Steel pan – a by product of oil

You will hear steel pan throughout the region, but Trinidad claims not just to have invented it, but to be world leader in playing it. There are still arguments over who it was who first realized the musical potential of a discarded oil drum in the 1930s. But there is no dispute that rhythm and percussion where already well established on the island. Predecessors included the tamboo bamboo orchestras, which beat bamboo tubes with sticks (used instead of drums banned by the British colonials as they thought it would encourage rioting) at folk dances, funeral wakes and of course, Carnival. Other percussionists resorted to biscuit tins, dustbins and kitchen pots until the imported oil drum, a feature of Trinidad’s booming petroleum industry, was converted into the versatile instrument we know today.

Ceremonial tuk

One thriving aspect of Barbados’s annual Crop Over festival (historically held to mark the end of the cane-cutting season) is the tuk band. These percussive outfits are believed to date from as far back as the 17th century and later accompanied the island’s local friendly societies, known as ‘landships’, in ceremonies and outings. They are also thought to have modeled themselves on the marching bands of 18th century British regiments.

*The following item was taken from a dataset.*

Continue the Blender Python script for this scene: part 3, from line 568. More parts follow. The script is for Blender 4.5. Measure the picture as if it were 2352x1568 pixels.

Today’s tuk band is made up of bass, snare and kettle drums, a penny whistle or flute and usually a triangle. Despite what might seem at first to be a limited musical range, the bands’ versatility is amazing and is often shown off in a wide repertoire of songs, covering the spectrum from European classical pieces to Negro spirituals and current Billboard (Top Ten) hits.

But it is always the performance of original, Caribbean-flavored material that brings out the best in the musicians, and thanks to the efforts of calypsonian Wayne ‘Poonka’ Willcock and his group Ruk-a-Tuk International, tuk music is staging something of a comeback in the mushrooming local festivals.